Cruzava com Jô Soares frequentemente no prédio da Editora Abril. Sempre muito educado, cumprimentava todos que encontrava e puxava assunto com quem estivesse próximo. Conversamos apenas uma vez. Ele estava acompanhado do diretor de arte da revista Veja, Píndaro Camarinha, e ficamos falando durante uma meia hora, sobre um episódio que havia ocorrido na redação de EXAME. Jô tinha uma coluna em Veja e, por isso, volta e meia passava no edifício da Marginal Tietê que abrigava a empresa então dirigida por Roberto Civita.
Era a personificação de um fenômeno que cerca artistas e celebridades: você batia o olho nele e já se achava amigo, pois o acompanhava há tempos na televisão e em outros meios de comunicação. O primeiro programa que assisti com ele foi na TV Record, chamado “Família Trapo”, cujo nome foi claramente tirado da Família Von Trapp, do filme “A Noviça Rebelde”. Fazia o papel de um mordomo atrapalhado, Gordon, que vivia criando confusões com seus colegas de cena, Otelo Zeloni e Ronald Golias. Depois, já na Globo, estrelou vários humorísticos, sempre baseados em bordões que caíam no gosto popular (“Tem pai que é cego”, “Você não quer que eu volte” e “E pensar que eu saí de dentro dela” são alguns exemplos).

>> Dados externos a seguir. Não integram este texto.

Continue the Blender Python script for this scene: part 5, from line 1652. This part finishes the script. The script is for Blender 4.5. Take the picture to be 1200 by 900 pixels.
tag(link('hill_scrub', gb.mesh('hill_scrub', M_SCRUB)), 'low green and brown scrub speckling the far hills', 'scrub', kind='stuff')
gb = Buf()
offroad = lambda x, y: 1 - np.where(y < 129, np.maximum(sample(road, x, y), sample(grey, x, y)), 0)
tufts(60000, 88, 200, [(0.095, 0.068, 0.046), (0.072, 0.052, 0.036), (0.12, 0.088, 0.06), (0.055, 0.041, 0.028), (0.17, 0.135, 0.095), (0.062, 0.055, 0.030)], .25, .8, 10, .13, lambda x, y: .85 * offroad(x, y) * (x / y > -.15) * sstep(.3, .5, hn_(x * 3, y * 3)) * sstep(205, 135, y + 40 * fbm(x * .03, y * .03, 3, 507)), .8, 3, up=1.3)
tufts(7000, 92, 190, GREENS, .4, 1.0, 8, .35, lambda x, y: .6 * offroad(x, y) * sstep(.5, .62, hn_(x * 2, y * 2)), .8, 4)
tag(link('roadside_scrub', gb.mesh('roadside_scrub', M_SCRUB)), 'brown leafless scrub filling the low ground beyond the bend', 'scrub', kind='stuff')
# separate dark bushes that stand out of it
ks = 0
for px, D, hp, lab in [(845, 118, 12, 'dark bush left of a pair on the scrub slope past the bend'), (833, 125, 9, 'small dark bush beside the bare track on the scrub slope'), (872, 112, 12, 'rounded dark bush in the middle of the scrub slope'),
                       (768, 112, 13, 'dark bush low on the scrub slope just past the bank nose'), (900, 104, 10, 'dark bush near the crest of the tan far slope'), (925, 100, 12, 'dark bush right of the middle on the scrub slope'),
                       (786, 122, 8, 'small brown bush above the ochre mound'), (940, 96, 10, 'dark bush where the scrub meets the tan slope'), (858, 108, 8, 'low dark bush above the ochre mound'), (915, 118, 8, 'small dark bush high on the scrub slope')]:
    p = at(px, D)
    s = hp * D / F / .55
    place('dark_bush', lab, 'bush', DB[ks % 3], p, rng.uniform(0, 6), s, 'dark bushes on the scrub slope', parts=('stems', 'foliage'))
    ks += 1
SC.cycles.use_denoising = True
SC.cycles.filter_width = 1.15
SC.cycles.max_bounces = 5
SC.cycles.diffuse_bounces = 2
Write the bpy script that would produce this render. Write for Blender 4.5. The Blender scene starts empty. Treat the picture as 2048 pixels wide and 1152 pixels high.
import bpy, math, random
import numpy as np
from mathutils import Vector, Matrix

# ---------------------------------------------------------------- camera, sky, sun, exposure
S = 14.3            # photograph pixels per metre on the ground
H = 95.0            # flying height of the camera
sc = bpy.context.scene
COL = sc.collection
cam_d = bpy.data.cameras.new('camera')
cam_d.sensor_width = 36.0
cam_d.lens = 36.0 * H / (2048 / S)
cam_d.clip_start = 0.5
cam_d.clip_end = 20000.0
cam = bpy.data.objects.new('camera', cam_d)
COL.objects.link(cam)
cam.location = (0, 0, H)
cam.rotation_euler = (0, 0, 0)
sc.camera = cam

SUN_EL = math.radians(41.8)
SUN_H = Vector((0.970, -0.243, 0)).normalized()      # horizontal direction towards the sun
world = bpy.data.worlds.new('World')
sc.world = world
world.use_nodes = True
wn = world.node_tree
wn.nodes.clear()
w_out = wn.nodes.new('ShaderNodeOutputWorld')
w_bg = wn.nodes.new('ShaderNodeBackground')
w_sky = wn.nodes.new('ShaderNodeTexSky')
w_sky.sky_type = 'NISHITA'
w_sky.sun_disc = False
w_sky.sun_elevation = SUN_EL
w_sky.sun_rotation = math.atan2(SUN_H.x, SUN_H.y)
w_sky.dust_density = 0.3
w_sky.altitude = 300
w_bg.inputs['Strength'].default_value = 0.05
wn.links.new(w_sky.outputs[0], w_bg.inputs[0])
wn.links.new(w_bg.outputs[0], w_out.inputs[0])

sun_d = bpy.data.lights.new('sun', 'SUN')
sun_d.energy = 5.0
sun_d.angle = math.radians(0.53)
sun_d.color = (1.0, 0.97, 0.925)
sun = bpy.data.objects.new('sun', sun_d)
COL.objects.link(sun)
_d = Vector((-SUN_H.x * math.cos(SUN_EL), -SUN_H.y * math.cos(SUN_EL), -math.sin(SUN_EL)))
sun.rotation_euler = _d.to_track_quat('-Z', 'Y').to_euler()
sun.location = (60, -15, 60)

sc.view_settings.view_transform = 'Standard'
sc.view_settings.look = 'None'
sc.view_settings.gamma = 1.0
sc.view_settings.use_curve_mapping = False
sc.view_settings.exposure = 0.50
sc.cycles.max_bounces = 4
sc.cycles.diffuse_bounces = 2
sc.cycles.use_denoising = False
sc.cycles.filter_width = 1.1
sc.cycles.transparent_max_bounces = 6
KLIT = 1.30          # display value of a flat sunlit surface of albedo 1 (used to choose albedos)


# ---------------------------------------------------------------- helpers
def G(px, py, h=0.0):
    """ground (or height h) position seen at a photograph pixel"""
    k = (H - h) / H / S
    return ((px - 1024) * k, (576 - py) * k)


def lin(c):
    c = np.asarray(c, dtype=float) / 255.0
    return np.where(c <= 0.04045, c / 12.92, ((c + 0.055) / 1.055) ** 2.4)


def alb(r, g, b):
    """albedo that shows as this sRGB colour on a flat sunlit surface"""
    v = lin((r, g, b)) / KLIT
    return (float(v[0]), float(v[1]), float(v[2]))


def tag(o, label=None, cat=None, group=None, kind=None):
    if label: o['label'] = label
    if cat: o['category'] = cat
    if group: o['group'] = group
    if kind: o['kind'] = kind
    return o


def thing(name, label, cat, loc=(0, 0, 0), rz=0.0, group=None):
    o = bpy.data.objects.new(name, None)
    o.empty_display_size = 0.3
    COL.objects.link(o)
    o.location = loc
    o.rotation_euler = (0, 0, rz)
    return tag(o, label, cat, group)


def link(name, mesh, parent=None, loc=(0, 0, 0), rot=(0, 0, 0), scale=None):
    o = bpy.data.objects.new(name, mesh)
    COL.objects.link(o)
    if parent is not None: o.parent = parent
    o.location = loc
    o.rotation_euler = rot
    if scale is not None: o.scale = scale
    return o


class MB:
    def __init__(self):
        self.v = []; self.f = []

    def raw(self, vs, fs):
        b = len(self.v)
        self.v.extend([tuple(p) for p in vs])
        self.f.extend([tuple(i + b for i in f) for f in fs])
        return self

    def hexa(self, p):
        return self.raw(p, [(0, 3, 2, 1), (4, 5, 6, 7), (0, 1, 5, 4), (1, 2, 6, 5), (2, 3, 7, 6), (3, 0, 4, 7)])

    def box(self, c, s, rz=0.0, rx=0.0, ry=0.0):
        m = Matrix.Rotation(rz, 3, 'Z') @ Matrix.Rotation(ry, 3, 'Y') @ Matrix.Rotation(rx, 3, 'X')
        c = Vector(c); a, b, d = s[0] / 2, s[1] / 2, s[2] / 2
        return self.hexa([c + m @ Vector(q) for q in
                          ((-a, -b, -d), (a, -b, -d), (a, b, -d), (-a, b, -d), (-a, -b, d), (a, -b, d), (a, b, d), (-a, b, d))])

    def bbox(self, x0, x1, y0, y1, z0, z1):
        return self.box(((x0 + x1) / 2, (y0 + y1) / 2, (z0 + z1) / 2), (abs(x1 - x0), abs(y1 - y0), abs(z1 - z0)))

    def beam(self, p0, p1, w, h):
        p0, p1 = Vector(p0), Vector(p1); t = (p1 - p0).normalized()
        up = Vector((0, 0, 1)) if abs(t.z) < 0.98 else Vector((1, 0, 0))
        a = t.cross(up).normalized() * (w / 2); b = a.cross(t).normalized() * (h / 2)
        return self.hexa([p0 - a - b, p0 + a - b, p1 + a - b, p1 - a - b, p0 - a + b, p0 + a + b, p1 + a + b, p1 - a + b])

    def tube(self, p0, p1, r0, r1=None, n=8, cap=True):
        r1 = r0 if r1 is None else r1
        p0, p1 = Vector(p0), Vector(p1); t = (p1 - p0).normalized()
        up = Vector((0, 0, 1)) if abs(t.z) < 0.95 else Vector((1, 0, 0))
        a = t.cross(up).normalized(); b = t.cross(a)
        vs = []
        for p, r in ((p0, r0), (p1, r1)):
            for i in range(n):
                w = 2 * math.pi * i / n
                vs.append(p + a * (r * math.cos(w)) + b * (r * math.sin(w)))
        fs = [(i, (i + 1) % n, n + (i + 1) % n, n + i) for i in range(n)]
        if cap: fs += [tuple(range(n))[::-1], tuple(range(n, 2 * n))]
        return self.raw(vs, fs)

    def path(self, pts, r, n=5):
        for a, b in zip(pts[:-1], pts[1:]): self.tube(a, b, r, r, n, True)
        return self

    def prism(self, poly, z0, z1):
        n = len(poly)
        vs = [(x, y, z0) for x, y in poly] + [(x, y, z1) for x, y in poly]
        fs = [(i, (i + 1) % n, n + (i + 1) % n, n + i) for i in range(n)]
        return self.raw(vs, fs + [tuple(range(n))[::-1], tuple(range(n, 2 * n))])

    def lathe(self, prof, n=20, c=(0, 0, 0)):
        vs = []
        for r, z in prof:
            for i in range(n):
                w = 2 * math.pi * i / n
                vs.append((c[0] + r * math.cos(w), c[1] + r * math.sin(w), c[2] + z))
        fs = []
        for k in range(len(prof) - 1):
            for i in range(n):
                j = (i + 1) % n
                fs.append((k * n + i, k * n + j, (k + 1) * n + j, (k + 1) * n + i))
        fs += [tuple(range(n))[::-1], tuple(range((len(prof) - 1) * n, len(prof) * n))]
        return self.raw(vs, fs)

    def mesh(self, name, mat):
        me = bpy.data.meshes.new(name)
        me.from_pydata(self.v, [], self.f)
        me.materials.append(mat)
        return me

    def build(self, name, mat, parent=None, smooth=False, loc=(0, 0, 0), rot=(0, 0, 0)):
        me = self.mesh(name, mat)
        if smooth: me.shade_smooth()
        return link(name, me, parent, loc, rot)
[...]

Quando deixou o elenco global, teve a coragem de experimentar uma carreira nova. Aqui está a primeira lição importante da qual todos podem desfrutar. Era um comediante famoso – talvez o maior do Brasil – e ganhava um salário astronômico. Mas condicionou sua troca de emissora à possibilidade de fazer um talk-show, ao gênero Johnny Carlson, nos finais de noite. Começava, então, o “Jô Soares Onze e Meia”, que nunca começava no horário, mas sempre gerava comentários no dia posterior, dada a qualidade das entrevistas.
Alguns anos depois, vem a lição número dois: inquieto, resolveu escrever um livro. “Xangô de Baker Street” foi um sucesso absoluto, ficando semanas e semanas no topo da lista dos best-sellers do país.
Voltou à Globo com seu programa de entrevistas. Anos depois, ainda conduzia colóquios espetaculares. Mas, às vezes, falava mais que o entrevistado. Ou fazia piadas sem graça. Percebeu que estava perdendo o fôlego criativo e, quando soube que o programa iria acabar, agiu com grande dignidade e preparou o caminho para seu substituto. Mais uma lição preciosa.
Jô não hesitava em abrir novas portas e buscar desafios. Trata-se de um exemplo impressionante de criatividade e coragem profissional.
Para os mais jovens, talvez seja difícil entender a importância do programa de Jô Soares e de sua influência no andar de cima. Talvez uma historieta que tem Luciano Huck como protagonista ajude a entender o quanto o programa do Gordo era relevante para construir a imagem de alguém.
Era a década de 1990 e Huck trabalhava como colunista social no extinto Jornal da Tarde, além de ser sócio em um bar badalado, chamado Cabral. Via um grande potencial em sua carreira e não estava errado. Mas precisava aparecer para os formadores de opinião. Como fazer isso? Foi quando teve a ideia de escrever um e-mail (ou carta, não lembro mais) para a produção do Jô e propor que ele fosse entrevistado. Só que deixou o rascunho de sua proposta no arquivo geral do sistema da redação – e todos os jornalistas puderam ler o texto. Com o preconceito típico que repórteres e editores têm relação aos colunistas sociais, aquela missiva foi alvo de galhofa e houve um consenso de que – em função daquela mensagem – Huck jamais seria chamado para uma entrevista.
Só que, na semana seguinte, lá estava ele no “Onze e Meia”. Foi quando chamou a atenção de diretores de televisão que o chamaram para fazer testes de câmera. Algum tempo depois, ele estrearia na TV Bandeirantes, com grande sucesso – e dali para a Globo, onde está até agora. Este singelo episódio mostra a força de Jô Soares como comunicador e formador de opinião.
Uma perda inestimável para a cultura brasileira, Jô continua imortal na Internet, com personagens impagáveis e entrevistas espetaculares. Que ele descanse em paz.